17/12/2012 222360 lettori
4 minuti

Partiamo da un presupposto, ovvero, il fatto che Comunitazione è un sito seguito solo da persone che sono vicine al mondo della Comunitazione, per cui sarebbe “inutile”, per certi versi, comunicare un problema a chi questo problema dovrebbe già conoscerlo.

Partiamo dal presupposto che, la laurea in “Scienze della Comunicazione” “partorisce meno disoccupati di altre lauree, ma, ammettiamolo, molti di loro avrebbero lavorato anche se non avessero conseguito la laurea in “Scienze della Comunicazione”. Un mio amico, lavora come art director nella Leo Burnett, ma credetemi questo mio amico, che è un genio della grafica, sta lavorando in quella azienda grazie ad un corso professionale.

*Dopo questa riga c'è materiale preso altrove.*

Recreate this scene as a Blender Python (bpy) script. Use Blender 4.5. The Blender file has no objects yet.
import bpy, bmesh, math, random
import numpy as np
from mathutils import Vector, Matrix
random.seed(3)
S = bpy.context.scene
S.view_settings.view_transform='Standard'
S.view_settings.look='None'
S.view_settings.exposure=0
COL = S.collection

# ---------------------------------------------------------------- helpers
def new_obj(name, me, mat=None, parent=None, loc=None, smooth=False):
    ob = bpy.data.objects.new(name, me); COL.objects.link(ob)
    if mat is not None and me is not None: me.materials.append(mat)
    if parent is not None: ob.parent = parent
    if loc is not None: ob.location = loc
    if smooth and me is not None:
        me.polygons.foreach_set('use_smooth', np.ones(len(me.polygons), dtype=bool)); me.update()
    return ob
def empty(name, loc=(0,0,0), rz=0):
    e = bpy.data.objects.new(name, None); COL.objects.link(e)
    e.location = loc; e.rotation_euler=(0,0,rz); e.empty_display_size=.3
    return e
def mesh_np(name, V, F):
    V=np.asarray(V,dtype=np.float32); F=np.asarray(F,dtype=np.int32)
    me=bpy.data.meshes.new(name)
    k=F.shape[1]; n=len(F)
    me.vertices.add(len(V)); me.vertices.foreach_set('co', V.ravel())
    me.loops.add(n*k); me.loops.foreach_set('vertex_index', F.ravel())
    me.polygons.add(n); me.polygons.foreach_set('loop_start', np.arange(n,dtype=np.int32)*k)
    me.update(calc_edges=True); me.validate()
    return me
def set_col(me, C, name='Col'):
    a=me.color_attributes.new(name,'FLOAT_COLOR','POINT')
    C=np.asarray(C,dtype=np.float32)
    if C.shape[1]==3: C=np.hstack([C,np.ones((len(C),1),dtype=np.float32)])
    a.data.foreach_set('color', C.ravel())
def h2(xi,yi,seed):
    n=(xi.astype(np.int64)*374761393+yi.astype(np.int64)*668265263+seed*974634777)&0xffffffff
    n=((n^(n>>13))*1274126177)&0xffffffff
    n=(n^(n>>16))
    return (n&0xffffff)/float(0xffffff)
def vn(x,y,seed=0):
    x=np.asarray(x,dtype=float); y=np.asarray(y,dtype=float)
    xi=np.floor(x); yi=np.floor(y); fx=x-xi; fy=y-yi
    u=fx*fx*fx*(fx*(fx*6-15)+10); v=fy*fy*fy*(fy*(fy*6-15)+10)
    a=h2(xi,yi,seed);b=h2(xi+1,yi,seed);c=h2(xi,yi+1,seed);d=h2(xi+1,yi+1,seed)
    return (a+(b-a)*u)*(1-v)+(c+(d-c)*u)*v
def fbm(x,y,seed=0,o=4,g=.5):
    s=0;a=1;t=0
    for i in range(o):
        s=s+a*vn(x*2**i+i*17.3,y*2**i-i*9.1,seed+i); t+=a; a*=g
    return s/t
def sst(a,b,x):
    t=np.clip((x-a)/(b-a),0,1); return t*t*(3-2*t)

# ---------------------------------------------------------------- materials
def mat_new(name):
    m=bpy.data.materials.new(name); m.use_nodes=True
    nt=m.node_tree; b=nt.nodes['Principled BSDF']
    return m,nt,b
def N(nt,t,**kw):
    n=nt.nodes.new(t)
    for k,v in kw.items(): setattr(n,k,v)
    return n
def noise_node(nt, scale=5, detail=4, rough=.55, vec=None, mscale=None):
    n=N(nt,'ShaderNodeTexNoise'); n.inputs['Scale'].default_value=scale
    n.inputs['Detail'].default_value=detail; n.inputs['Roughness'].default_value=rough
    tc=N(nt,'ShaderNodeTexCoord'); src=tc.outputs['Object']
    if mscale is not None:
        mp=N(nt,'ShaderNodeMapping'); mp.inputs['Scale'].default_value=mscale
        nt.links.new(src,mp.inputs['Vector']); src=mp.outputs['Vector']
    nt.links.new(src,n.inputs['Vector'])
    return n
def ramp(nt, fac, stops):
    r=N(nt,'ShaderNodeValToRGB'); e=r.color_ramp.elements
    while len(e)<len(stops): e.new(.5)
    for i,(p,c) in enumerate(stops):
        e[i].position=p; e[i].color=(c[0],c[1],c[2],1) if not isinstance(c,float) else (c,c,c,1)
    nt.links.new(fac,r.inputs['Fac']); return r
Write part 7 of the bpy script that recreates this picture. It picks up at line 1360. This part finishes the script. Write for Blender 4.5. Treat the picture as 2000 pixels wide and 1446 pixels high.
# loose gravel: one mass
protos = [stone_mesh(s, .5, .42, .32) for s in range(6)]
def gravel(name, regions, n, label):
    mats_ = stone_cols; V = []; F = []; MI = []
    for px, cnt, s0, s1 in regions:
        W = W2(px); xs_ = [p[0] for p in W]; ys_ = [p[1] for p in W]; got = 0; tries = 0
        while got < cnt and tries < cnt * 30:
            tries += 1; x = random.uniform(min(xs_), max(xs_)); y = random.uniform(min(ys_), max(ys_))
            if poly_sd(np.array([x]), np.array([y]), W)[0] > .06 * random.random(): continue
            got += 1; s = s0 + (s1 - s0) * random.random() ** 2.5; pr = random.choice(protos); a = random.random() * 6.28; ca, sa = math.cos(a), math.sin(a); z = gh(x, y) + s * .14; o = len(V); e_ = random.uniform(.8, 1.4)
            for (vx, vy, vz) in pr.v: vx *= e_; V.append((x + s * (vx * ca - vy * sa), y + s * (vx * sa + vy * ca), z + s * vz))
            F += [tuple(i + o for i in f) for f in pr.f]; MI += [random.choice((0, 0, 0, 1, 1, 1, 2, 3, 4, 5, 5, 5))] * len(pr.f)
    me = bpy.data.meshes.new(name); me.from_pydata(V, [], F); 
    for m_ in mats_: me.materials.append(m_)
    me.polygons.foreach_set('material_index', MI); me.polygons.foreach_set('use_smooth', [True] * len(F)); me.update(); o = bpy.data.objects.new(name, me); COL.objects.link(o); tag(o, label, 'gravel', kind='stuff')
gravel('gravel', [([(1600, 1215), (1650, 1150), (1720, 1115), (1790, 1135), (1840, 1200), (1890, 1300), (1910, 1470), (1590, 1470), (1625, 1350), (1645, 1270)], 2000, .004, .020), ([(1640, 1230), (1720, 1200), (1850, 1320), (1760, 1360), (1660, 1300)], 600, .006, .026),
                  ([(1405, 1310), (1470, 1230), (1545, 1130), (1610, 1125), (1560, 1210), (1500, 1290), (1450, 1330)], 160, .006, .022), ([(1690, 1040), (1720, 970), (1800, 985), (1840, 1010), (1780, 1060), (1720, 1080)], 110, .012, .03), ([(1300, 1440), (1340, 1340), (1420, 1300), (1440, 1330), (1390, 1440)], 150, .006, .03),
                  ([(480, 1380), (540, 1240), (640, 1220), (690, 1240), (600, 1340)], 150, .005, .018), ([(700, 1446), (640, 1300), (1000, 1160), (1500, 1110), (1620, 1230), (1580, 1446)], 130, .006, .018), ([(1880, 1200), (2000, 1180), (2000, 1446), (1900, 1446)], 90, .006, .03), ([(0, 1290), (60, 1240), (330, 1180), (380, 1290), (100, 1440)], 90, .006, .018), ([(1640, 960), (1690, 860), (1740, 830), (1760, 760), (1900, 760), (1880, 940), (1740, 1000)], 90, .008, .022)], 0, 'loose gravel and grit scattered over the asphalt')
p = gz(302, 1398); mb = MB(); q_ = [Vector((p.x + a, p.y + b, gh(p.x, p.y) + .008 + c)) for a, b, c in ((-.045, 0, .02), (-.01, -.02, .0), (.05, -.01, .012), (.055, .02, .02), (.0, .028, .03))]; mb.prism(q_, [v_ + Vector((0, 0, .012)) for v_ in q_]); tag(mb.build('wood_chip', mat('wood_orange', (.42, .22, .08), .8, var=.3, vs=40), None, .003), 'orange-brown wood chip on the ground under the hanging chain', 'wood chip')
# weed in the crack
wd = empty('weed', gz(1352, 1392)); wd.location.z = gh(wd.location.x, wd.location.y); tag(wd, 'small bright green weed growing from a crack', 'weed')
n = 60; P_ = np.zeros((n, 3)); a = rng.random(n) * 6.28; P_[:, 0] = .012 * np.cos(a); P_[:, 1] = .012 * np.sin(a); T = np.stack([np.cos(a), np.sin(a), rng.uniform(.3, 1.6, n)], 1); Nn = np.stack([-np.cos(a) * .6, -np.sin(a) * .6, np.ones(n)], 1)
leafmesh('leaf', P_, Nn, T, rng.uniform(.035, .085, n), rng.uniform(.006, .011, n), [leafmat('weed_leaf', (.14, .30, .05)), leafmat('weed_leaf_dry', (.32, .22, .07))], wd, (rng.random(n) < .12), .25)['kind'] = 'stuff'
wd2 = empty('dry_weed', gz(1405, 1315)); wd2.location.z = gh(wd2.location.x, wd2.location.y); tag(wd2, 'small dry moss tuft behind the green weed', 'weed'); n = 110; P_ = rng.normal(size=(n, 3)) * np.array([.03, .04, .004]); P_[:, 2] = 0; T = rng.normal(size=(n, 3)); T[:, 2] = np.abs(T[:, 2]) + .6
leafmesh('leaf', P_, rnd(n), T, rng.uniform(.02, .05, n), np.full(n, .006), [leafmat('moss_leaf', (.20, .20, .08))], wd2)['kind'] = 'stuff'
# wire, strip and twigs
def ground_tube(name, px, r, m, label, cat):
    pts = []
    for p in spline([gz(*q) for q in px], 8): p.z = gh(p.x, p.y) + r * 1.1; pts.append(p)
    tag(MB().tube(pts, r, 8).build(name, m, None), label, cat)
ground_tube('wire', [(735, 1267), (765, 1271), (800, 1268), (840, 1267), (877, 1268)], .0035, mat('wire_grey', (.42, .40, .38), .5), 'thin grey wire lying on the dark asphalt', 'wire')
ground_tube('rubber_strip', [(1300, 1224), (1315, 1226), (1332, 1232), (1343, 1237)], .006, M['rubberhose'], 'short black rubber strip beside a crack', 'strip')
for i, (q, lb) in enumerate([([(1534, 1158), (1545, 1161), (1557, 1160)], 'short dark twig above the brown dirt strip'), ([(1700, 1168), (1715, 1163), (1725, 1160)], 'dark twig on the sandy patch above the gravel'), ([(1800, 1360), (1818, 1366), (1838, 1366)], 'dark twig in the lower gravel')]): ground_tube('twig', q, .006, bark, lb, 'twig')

All’università abbiamo studiato materie come “Grafica Pubblicitaria” e “Web Design”, ma credetemi, nessuno ci ha spiegato Photoshop e il linguaggio html.

Partiamo da un presupposto che in Italia con la laurea in “Scienze della Comunicazione” non puoi insegnare, malgrado ci siano classi di insegnamento riconducibili alla nostra laurea (Teorie del Cinema ad esempio), né tantomeno puoi fare carriera accademica.Partiamo dal presupposto che per le aziende la laurea in “Scienze della Comunicazione” è una laurea inutile, perché per le aziende conta solo l’esperienza, anche se poi se nessuno è disposto a fartela fare.

Partiamo dal presupposto che esiste una legge, la 150, che imporrebbe agli enti pubblici di adibire al ruolo di addetto alla comunicazione (e non solo) esclusivamente personale laureato in “Scienze della comunicazione”, ma quasi nessun ente rispetta tale legge e nessuno di noi si è mosso. Partiamo dal presupposto che ci sono troppi laureati in “Scienze della Comunicazione”, ma nessuno di noi ha mai fatto proposte concrete, quali la razionalizzazione del numero dei corsi di laurea e/o l’introduzione del numero chiuso (vero), che possano portare ad un miglioramento delle opportunità lavorative dei laureati in Scienze della Comunicazione. In altre parole versare dell’acqua in un bicchiere pieno è insensato, bisogna ammettere però che i preside di molte facoltà umanistiche usano le tasse degli studenti di “Scienze della Comunicazione” per mantenere le loro facoltà, che spesso gravano in situazioni gravose. Partiamo dal presupposto che in Italia tutti manifestano.

Qualche giorno fa una manifestazione degli archeologi, alla quale hanno “aderito” in 4, ha attirato anche le telecamere del “TG3”, e se protestassimo noi dottori in “Scienze della comunicazione” che siamo un esercito? E se si muovessero anche le associazione che hanno a che fare con il nostro mondo? E se un giorno le imprese e gli enti valutassero la laurea in “Scienze della Comunicazione”?

E se potessimo un giorno insegnare, magari quelle materie, così specifiche, come “Grafica Pubblicitaria” e “Web Design”, insegnamenti che, credetemi, nel mio corso di laurea erano affidati rispettivamente ad un architetto e ad un laureato in Lettere. E se un giorno ci facessimo chiamare dottori?